• _The problem_
Write out again, unaltered, the lines from the start through the line containing "paper sheet with".

__________________________________________________

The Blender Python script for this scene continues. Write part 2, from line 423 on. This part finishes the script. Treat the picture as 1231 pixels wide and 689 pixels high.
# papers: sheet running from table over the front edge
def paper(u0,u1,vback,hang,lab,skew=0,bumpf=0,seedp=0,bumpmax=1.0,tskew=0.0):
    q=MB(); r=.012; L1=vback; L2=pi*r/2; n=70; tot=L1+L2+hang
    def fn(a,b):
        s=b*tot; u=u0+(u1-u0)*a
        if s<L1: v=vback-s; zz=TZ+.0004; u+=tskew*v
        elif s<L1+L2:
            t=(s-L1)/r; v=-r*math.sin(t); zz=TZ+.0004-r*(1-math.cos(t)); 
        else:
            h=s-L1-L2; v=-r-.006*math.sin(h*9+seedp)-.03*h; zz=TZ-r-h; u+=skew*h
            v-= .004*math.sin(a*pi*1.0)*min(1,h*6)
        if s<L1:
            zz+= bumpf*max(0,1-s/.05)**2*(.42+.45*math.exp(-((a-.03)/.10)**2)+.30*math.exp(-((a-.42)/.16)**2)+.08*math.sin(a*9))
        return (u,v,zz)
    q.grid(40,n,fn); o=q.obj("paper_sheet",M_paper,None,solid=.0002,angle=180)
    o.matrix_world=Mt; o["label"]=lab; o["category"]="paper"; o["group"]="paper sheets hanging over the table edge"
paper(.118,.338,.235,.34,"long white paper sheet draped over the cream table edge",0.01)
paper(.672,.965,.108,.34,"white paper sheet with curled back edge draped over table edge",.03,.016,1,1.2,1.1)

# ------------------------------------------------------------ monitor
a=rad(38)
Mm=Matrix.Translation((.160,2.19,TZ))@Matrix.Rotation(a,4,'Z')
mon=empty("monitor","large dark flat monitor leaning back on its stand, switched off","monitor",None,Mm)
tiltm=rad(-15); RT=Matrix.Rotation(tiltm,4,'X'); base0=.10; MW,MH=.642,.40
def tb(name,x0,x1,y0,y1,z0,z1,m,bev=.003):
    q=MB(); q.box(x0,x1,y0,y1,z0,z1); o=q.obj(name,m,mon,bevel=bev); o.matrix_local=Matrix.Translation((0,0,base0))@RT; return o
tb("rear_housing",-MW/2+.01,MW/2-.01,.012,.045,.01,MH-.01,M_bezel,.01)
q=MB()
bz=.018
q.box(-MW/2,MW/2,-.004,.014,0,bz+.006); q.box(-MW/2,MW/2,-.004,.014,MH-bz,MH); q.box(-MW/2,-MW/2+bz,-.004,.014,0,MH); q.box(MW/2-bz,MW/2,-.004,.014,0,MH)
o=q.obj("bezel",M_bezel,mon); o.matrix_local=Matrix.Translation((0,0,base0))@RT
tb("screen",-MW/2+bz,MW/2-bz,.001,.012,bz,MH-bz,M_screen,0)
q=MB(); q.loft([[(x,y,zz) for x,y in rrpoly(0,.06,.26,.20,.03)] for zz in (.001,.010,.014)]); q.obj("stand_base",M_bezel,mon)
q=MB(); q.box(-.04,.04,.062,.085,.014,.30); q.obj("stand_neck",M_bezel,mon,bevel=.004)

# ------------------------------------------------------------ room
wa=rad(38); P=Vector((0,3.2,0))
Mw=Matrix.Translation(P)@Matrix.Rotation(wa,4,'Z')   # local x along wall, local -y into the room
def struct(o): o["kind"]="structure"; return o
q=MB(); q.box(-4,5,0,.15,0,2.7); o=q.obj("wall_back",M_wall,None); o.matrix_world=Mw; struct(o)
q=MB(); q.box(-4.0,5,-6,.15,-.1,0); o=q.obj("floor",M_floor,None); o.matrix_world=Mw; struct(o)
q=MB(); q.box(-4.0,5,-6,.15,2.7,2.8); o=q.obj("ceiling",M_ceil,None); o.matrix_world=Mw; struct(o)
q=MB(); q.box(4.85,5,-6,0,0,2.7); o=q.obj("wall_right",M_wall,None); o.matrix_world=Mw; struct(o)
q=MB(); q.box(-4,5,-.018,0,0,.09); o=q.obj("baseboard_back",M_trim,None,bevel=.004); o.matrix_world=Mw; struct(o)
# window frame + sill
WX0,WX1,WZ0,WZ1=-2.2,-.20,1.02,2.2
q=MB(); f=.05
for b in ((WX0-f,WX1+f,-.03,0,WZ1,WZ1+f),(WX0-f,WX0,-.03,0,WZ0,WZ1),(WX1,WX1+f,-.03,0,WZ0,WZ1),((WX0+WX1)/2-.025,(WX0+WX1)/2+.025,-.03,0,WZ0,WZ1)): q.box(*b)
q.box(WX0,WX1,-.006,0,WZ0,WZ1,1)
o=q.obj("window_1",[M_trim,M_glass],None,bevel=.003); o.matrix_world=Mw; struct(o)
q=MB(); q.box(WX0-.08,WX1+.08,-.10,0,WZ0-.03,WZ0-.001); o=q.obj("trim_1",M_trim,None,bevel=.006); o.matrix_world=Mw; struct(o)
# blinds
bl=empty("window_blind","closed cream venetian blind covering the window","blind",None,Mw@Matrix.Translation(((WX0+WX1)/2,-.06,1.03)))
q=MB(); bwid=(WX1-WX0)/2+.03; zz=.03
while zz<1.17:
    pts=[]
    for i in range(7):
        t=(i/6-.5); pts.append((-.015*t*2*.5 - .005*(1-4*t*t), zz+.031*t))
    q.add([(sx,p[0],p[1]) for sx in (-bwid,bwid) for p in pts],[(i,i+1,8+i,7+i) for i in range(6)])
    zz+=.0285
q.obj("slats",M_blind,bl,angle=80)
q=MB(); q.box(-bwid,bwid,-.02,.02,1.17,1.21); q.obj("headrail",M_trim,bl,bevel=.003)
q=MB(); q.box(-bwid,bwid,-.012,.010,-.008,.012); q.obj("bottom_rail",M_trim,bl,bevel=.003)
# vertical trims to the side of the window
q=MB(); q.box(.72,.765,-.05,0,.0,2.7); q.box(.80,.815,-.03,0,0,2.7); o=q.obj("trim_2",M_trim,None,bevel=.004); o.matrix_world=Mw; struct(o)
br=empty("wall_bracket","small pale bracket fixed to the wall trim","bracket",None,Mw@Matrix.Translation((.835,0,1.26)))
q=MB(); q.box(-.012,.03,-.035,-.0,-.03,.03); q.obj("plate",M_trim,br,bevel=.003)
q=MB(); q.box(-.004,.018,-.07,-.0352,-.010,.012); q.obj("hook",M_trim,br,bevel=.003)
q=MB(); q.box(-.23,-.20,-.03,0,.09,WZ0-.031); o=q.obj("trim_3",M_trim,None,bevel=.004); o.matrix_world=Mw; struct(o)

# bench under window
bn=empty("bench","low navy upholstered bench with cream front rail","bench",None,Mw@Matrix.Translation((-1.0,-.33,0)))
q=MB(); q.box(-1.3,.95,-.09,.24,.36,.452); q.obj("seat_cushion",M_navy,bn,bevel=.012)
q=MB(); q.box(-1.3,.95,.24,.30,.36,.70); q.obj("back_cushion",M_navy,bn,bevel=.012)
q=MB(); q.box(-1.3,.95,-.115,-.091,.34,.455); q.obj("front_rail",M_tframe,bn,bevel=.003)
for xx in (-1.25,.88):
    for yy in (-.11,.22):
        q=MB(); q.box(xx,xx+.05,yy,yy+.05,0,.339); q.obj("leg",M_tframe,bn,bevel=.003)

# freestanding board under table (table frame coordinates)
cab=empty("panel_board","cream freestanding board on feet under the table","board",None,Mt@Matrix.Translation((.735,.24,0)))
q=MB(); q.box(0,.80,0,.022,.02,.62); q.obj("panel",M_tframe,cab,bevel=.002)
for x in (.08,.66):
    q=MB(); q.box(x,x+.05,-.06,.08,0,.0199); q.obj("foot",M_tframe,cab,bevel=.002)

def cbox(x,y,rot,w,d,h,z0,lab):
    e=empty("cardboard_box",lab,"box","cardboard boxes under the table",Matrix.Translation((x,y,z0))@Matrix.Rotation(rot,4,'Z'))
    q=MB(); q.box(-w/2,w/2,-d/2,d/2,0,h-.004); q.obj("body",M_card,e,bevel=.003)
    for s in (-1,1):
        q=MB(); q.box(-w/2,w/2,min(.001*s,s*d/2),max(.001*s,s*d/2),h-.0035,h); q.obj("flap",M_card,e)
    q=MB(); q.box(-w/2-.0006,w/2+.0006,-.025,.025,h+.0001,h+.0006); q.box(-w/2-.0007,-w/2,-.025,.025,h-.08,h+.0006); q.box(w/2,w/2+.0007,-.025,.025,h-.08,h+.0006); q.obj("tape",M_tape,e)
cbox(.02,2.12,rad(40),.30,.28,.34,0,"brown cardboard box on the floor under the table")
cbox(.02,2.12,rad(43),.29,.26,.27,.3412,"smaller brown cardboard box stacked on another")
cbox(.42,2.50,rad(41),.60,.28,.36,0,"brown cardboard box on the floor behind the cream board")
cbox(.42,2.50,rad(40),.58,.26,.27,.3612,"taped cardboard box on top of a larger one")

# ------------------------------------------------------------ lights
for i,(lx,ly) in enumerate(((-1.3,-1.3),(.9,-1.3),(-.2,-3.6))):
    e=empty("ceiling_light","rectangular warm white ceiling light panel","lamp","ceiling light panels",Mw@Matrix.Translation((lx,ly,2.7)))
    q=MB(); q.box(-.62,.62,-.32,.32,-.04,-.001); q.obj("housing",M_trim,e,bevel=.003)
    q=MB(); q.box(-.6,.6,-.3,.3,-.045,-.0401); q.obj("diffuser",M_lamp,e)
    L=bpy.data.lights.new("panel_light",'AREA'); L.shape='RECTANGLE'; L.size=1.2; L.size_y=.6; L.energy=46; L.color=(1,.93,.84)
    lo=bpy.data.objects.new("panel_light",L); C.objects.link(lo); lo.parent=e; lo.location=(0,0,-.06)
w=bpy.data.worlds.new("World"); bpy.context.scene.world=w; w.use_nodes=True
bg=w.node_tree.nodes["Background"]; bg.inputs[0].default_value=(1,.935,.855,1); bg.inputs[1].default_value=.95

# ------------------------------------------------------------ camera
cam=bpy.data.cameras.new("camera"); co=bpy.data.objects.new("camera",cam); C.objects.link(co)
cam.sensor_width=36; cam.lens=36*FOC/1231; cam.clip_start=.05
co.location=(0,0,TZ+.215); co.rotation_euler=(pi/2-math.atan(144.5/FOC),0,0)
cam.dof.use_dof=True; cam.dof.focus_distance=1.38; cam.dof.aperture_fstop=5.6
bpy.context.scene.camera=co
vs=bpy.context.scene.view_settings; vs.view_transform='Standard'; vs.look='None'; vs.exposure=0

__________________________________________________

• _Finished task_
The Blender Python script for this scene continues. Write part 2, from line 423 on. This part finishes the script. Treat the picture as 1231 pixels wide and 689 pixels high.
# papers: sheet running from table over the front edge
def paper(u0,u1,vback,hang,lab,skew=0,bumpf=0,seedp=0,bumpmax=1.0,tskew=0.0):
    q=MB(); r=.012; L1=vback; L2=pi*r/2; n=70; tot=L1+L2+hang
    def fn(a,b):
        s=b*tot; u=u0+(u1-u0)*a
        if s<L1: v=vback-s; zz=TZ+.0004; u+=tskew*v
        elif s<L1+L2:
            t=(s-L1)/r; v=-r*math.sin(t); zz=TZ+.0004-r*(1-math.cos(t)); 
        else:
            h=s-L1-L2; v=-r-.006*math.sin(h*9+seedp)-.03*h; zz=TZ-r-h; u+=skew*h
            v-= .004*math.sin(a*pi*1.0)*min(1,h*6)
        if s<L1:
            zz+= bumpf*max(0,1-s/.05)**2*(.42+.45*math.exp(-((a-.03)/.10)**2)+.30*math.exp(-((a-.42)/.16)**2)+.08*math.sin(a*9))
        return (u,v,zz)
    q.grid(40,n,fn); o=q.obj("paper_sheet",M_paper,None,solid=.0002,angle=180)
    o.matrix_world=Mt; o["label"]=lab; o["category"]="paper"; o["group"]="paper sheets hanging over the table edge"
paper(.118,.338,.235,.34,"long white paper sheet draped over the cream table edge",0.01)
paper(.672,.965,.108,.34,"white paper sheet with curled back edge draped over table edge",.03,.016,1,1.2,1.1)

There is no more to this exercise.